Copy nothing but the stretch that opens with the line containing "Write the bpy" and closes with the line containing "SC = bpy.context.scene". Keep pictures out.

■ ■ ■ ■

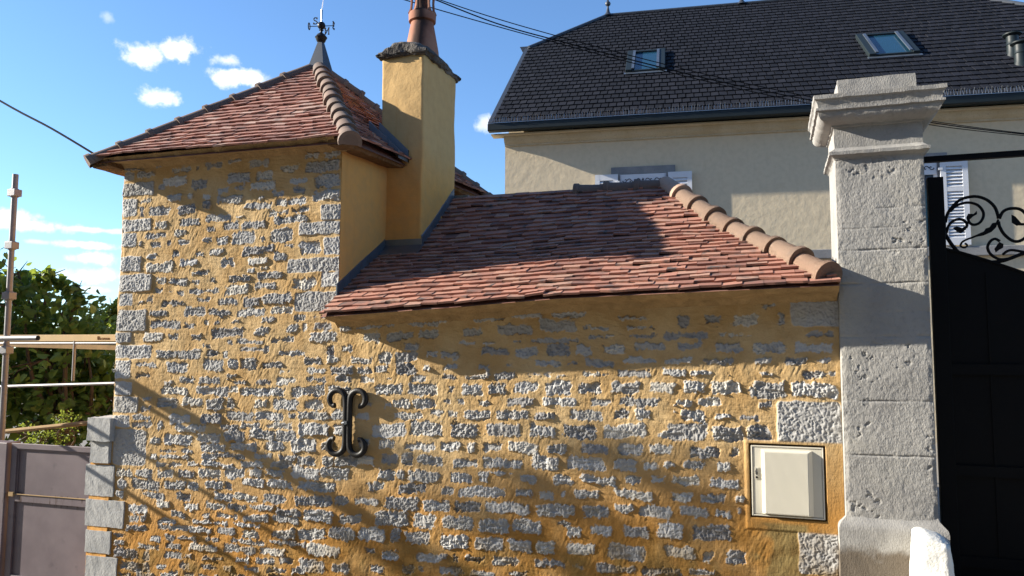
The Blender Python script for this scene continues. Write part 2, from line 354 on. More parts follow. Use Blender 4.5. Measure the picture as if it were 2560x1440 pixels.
SB = "430,15,150,50 700,10,60,40 760,60,50,30 900,40,40,40 1050,35,200,40 1200,25,130,40 1430,10,100,60 520,110,130,50 660,110,150,60 800,105,80,40 880,110,35,50 1050,80,170,40 1270,105,170,40 1500,85,50,60 1600,75,70,40 395,175,130,30 585,190,130,75 800,175,130,80 920,165,70,70 1010,165,100,75 1160,175,130,35 1400,150,110,50 1520,140,90,50 1230,215,60,25 1570,210,140,60 1420,210,110,40 380,235,90,40 640,265,100,50 780,270,130,45 910,240,70,30 1100,280,100,40 1240,270,120,45 1420,260,120,40 1580,255,110,40 960,280,80,25 530,280,60,30 570,330,160,50 790,330,200,55 925,320,40,40 1100,335,270,50 1370,330,200,65 1560,320,130,50 400,380,60,30 520,400,130,70 680,395,130,60 810,410,110,80 905,400,40,60 1085,410,80,50 1230,410,160,70 1400,410,110,60 400,435,60,40 600,500,130,60 790,495,130,70 960,480,160,60 1135,480,170,60 1270,480,50,40 1400,480,180,60 1560,475,100,60 370,490,110,30 370,530,120,35 480,535,30,60 660,555,180,45 890,550,110,40 1020,540,110,40 1190,540,170,40 450,630,60,45 585,625,165,70 770,615,150,60 930,600,130,70 1090,590,160,70 1240,600,130,70 1400,560,190,90 1560,560,90,80 530,690,110,25 640,690,80,30 800,670,150,55 980,665,160,50 1170,660,120,60 1340,655,160,90 1480,660,80,60 440,720,40,40 540,725,130,35 630,730,60,30 780,725,90,30 900,720,190,40 1100,720,110,35 1240,730,110,35 540,770,160,30 680,770,80,40 820,770,200,40 1030,770,140,45 1215,770,130,50 1360,750,110,60 1490,750,60,70 1600,745,140,70 270,825,100,50 385,825,100,60 510,825,90,50 640,825,110,55 775,825,140,65 925,820,120,70 1050,820,80,60 1170,825,110,50 1350,825,170,75 1530,825,160,70 255,885,60,65 395,890,170,70 570,895,140,60 680,900,70,50 810,890,100,60 890,900,40,50 1040,880,140,60 1200,890,150,60 1420,905,230,60 240,950,50,50 440,955,150,40 620,965,90,55 860,965,110,60 1000,970,140,50 1170,980,140,60 1400,990,220,70 1570,985,90,60 345,1035,125,60 500,1010,80,50 665,1025,90,45 820,1020,130,45 940,1025,120,45 1090,1030,150,40 1250,1060,150,50 1430,1080,180,80 1620,1100,130,60 320,1100,65,50 385,1095,40,40 590,1070,90,45 520,1110,110,40 750,1075,50,30 880,1080,130,40 1050,1095,160,50 1230,1100,160,45 780,1120,210,30 340,1150,120,45 560,1150,180,35 720,1165,140,40 1000,1135,160,30 880,1170,100,50 1030,1190,110,60 1220,1190,140,60 1390,1190,170,80 1570,1190,160,80 235,1195,60,25 235,1240,60,25 450,1215,60,35 540,1210,60,35 640,1215,110,30 790,1225,90,30 1010,1235,200,35 1240,1245,220,35 410,1265,130,35 560,1260,100,40 740,1270,180,50 960,1280,190,50 1150,1295,150,50 1460,1290,190,80 280,1305,150,70 395,1320,40,50 560,1315,110,45 650,1320,50,40 790,1335,130,35 970,1345,90,40 1110,1350,120,50 1240,1350,90,45 1390,1380,150,90 330,1385,180,65 490,1385,60,30 630,1380,60,40 770,1385,110,40 880,1395,60,40 1030,1400,100,35 1180,1405,120,40 1310,1410,90,40 560,1425,60,30 1560,1390,110,60"
QB = "320,95,215,80 255,200,95,110 262,315,105,85 275,410,155,100 250,510,100,70 295,670,205,215"
SC = "105,30,70,30 270,20,120,40 70,85,60,40 240,70,90,50 360,80,70,50 455,75,90,45 500,140,100,60 620,135,90,50 560,60,140,50 780,45,180,70 810,120,110,50 690,125,80,40 720,190,90,45 570,250,70,60 690,245,120,60 450,265,120,40 830,230,60,40 690,310,110,70 550,310,70,40 460,320,90,45 800,300,40,40 760,365,90,40 880,360,150,45 590,365,60,30 480,370,80,40 595,425,160,65 780,425,170,70 480,500,60,50 660,500,100,60 790,500,130,60 590,505,50,40 700,565,170,45 850,550,70,50 450,565,80,50 590,645,200,80 800,635,180,90 580,725,90,60 460,720,60,60 760,735,170,50 600,800,90,60 690,800,70,70 820,810,150,60 460,810,100,60 580,890,100,60 660,890,50,60 780,895,170,70 490,955,40,60 540,950,60,50 720,965,160,60 470,1035,130,40 665,1045,190,75 855,1060,150,60 610,1125,190,90 790,1140,130,85 500,1210,150,80 630,1220,60,80 750,1230,140,70 490,1305,60,40 600,1330,100,60 820,1340,150,50 530,1400,70,50 700,1405,80,50 770,1400,40,40"
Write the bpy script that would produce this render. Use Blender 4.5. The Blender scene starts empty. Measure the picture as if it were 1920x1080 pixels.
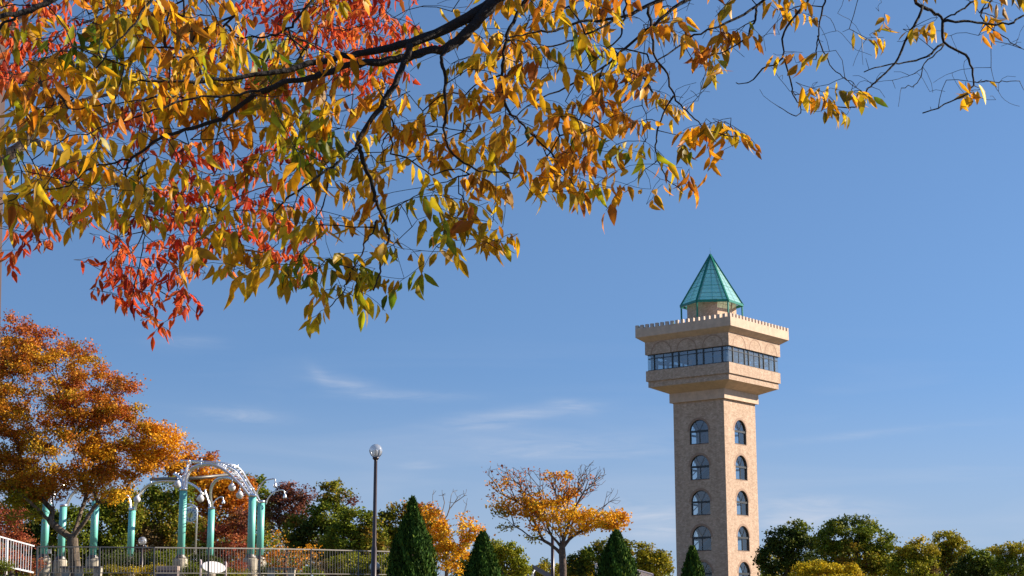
import bpy, math, random
import numpy as np
from mathutils import Vector, Matrix
R = math.radians
D = bpy.data
C = bpy.context.scene.collection
SC = bpy.context.scene

# ---------------------------------------------------------------- camera
EYE = 1.6
FPX = 2950.0                       # focal length in photo pixels (1920 wide)
PITCH = math.atan(610 / FPX)
cam = D.objects.new('camera', D.cameras.new('camera')); C.objects.link(cam)
cam.location = (0, 0, EYE)
cam.rotation_euler = (math.pi / 2 + PITCH, 0, 0)
cam.data.sensor_width = 36; cam.data.lens = FPX / 1920 * 36
cam.data.clip_start = 0.1; cam.data.clip_end = 6000
SC.camera = cam
# ---------------------------------------------------------------- light
SUN_EL, SUN_PHI = 27, 11            # elevation; direction measured from +X towards +Y
SC.view_settings.view_transform = 'Standard'; SC.view_settings.look = 'None'
SC.view_settings.exposure = 0.82; SC.view_settings.gamma = 1
sun = D.objects.new('sun', D.lights.new('sun', 'SUN')); C.objects.link(sun)
sun.data.energy = 5.0; sun.data.angle = R(0.5); sun.data.color = (1, 0.88, 0.72)
sdir = Vector((math.cos(R(SUN_EL)) * math.cos(R(SUN_PHI)), math.cos(R(SUN_EL)) * math.sin(R(SUN_PHI)), math.sin(R(SUN_EL))))
sun.rotation_euler = (-sdir).to_track_quat('-Z', 'Y').to_euler()
sun.location = (60, 0, 60)
W = D.worlds.new('World'); SC.world = W; W.use_nodes = True
nt = W.node_tree; N = nt.nodes; L = nt.links
bg = N['Background']; bg.inputs[1].default_value = 0.087
sky = N.new('ShaderNodeTexSky'); sky.sky_type = 'NISHITA'; sky.sun_disc = False
sky.sun_elevation = R(SUN_EL); sky.sun_rotation = R(90 - SUN_PHI)
sky.air_density = 1.0; sky.dust_density = 0.0; sky.ozone_density = 5.0; sky.altitude = 0
hs = N.new('ShaderNodeHueSaturation'); hs.inputs['Saturation'].default_value = 1.0
L.new(sky.outputs[0], hs.inputs['Color'])
mz = N.new('ShaderNodeMapping'); mz.inputs['Scale'].default_value = (1, 1, .7); mz.inputs['Location'].default_value = (0, 0, .2)
tcz = N.new('ShaderNodeTexCoord'); L.new(tcz.outputs['Generated'], mz.inputs[0]); L.new(mz.outputs[0], sky.inputs[0])
# thin cirrus wisps, laid out by direction in the sky
tc = N.new('ShaderNodeTexCoord'); mp = N.new('ShaderNodeMapping')
mp.inputs['Scale'].default_value = (5, 5, 42); mp.inputs['Rotation'].default_value = (0, R(3), 0)
L.new(tc.outputs['Generated'], mp.inputs['Vector'])
nz = N.new('ShaderNodeTexNoise'); nz.inputs['Scale'].default_value = 1.0; nz.inputs['Detail'].default_value = 6; nz.inputs['Distortion'].default_value = 0.6
L.new(mp.outputs[0], nz.inputs['Vector'])
rp = N.new('ShaderNodeValToRGB'); rp.color_ramp.elements[0].position = 0.50; rp.color_ramp.elements[1].position = 0.78
L.new(nz.outputs[0], rp.inputs[0])
sx = N.new('ShaderNodeSeparateXYZ'); L.new(tc.outputs['Generated'], sx.inputs[0])
mr = N.new('ShaderNodeMapRange'); mr.inputs['From Min'].default_value = 0.03; mr.inputs['From Max'].default_value = 0.185
mr.inputs['To Min'].default_value = 0.75; mr.inputs['To Max'].default_value = 0.0; L.new(sx.outputs['Z'], mr.inputs[0])
mu = N.new('ShaderNodeMath'); mu.operation = 'MULTIPLY'; L.new(rp.outputs[0], mu.inputs[0]); L.new(mr.outputs[0], mu.inputs[1])
def M_(op, a, b=None):
    q = N.new('ShaderNodeMath'); q.operation = op
    for i, v in enumerate((a, b)):
        if v is None: continue
        if isinstance(v, (int, float)): q.inputs[i].default_value = v
        else: L.new(v, q.inputs[i])
    return q.outputs[0]
cu = M_('DIVIDE', sx.outputs['X'], sx.outputs['Y']); cv = M_('DIVIDE', sx.outputs['Z'], sx.outputs['Y'])
nf = N.new('ShaderNodeTexNoise'); nf.inputs['Scale'].default_value = 1; nf.inputs['Detail'].default_value = 7; nf.inputs['Roughness'].default_value = .62; nf.inputs['Distortion'].default_value = .9
mf = N.new('ShaderNodeMapping'); mf.inputs['Scale'].default_value = (22, 22, 150); mf.inputs['Rotation'].default_value = (0, R(-4), 0); L.new(tc.outputs['Generated'], mf.inputs[0]); L.new(mf.outputs[0], nf.inputs[0])
rf = N.new('ShaderNodeMapRange'); rf.inputs['From Min'].default_value = .28; rf.inputs['From Max'].default_value = .74; L.new(nf.outputs[0], rf.inputs[0])
wisp = None
for (wx, wy, ax, ay, sl, am) in ((655, 722, 66, 15, .22, .6), (600, 705, 22, 14, .7, .4), (450, 778, 75, 13, .06, .8), (760, 742, 120, 9, .02, .4), (985, 775, 120, 12, -.10, .9), (1075, 762, 40, 12, .15, .6), (900, 800, 70, 8, 0, .6),
                             (790, 873, 34, 7, 0, .5), (1080, 850, 190, 14, -.03, .4), (1205, 962, 90, 20, .02, 1.3), (1235, 998, 60, 13, .02, 1.1), (1530, 958, 130, 24, .05, 1.25), (1480, 985, 60, 12, 0, .9), (1000, 830, 200, 20, 0, .4), (350, 640, 60, 12, .05, .35), (1620, 815, 220, 7, -.10, .35)):
    cp = math.cos(PITCH); sp = math.sin(PITCH); dx = (wx - 960) / FPX; dyv = (540 - wy) / FPX; yy = cp - dyv * sp; zz = sp + dyv * cp
    du = M_('SUBTRACT', cu, dx / yy); dv = M_('SUBTRACT', cv, zz / yy); dv = M_('ADD', dv, M_('MULTIPLY', du, sl))
    e = M_('ADD', M_('POWER', M_('ABSOLUTE', M_('DIVIDE', du, ax / FPX)), 2.0), M_('POWER', M_('ABSOLUTE', M_('DIVIDE', dv, ay / FPX)), 2.0))
    wv = M_('MULTIPLY', M_('EXPONENT', M_('MULTIPLY', e, -1.0)), am); wisp = wv if wisp is None else M_('ADD', wisp, wv)
wisp = M_('MULTIPLY', M_('MULTIPLY', wisp, rf.outputs[0]), M_('GREATER_THAN', sx.outputs['Y'], 0.05))
mu2 = N.new('ShaderNodeMath'); mu2.operation = 'MULTIPLY'; L.new(mu.outputs[0], mu2.inputs[0]); mu2.inputs[1].default_value = 0.35
mx = N.new('ShaderNodeMix'); mx.data_type = 'RGBA'; L.new(M_('MINIMUM', M_('ADD', mu2.outputs[0], M_('MULTIPLY', wisp, .62)), .8), mx.inputs[0]); L.new(hs.outputs[0], mx.inputs[6])
mx.inputs[7].default_value = (5.2, 5.8, 7.2, 1)
# pale band of air low over the horizon
mr2 = N.new('ShaderNodeMapRange'); mr2.inputs['From Min'].default_value = 0.02; mr2.inputs['From Max'].default_value = 0.16
mr2.inputs['To Min'].default_value = 0.74; mr2.inputs['To Max'].default_value = 0.0; mr2.interpolation_type = 'SMOOTHSTEP'; L.new(sx.outputs['Z'], mr2.inputs[0])
mxh = N.new('ShaderNodeMix'); mxh.data_type = 'RGBA'; L.new(mr2.outputs[0], mxh.inputs[0]); L.new(hs.outputs[0], mxh.inputs[6]); mxh.inputs[7].default_value = (2.75, 3.45, 4.35, 1)
L.new(mxh.outputs[2], mx.inputs[6]); mx.inputs[7].default_value = (4.2, 4.5, 5.2, 1)
L.new(mx.outputs[2], bg.inputs[0])
SC.cycles.max_bounces = 6; SC.cycles.transparent_max_bounces = 12
try: SC.cycles.use_denoising = True
except Exception: pass

# ---------------------------------------------------------------- helpers
_F = np.array([0, math.cos(PITCH), math.sin(PITCH)]); _U = np.array([0, -math.sin(PITCH), math.cos(PITCH)])
def at(px, py, Y):
    """world point seen at photo pixel (px,py) at a distance Y metres ahead"""
    d = np.array([(px - 960) / FPX, 0, 0]) + _U * ((540 - py) / FPX) + _F
    return d * (Y / d[1]) + np.array([0, 0, EYE])
def pxm(Y): return Y / FPX          # metres per photo pixel at distance Y

def terrain(x, y):
    x = np.asarray(x, float); y = np.asarray(y, float)
    sm = lambda a, b, v: (lambda t: t * t * (3 - 2 * t))(np.clip((v - a) / (b - a), 0, 1))
    left = 1 - sm(-5.0, 6.0, x)
    up = sm(48, 65.5, y) * 3.05 + np.clip(y - 64, 0, 40) * 0.021
    right = sm(60, 150, y) * 0.2
    return left * up + (1 - left) * right + 0.0

def setp(o, label=None, cat=None, group=None, kind=None):
    if label: o['label'] = label
    if cat: o['category'] = cat
    if group: o['group'] = group
    if kind: o['kind'] = kind
    return o
def empty(name, loc=(0, 0, 0), rz=0, label=None, cat=None, group=None):
    o = D.objects.new(name, None); C.objects.link(o); o.empty_display_size = 0.3
    o.location = loc; o.rotation_euler = (0, 0, rz)
    return setp(o, label, cat, group)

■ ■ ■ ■

▶ _Answer to the task_:
Write the bpy script that would produce this render. Use Blender 4.5. The Blender scene starts empty. Measure the picture as if it were 1920x1080 pixels.
import bpy, math, random
import numpy as np
from mathutils import Vector, Matrix
R = math.radians
D = bpy.data
C = bpy.context.scene.collection
SC = bpy.context.scene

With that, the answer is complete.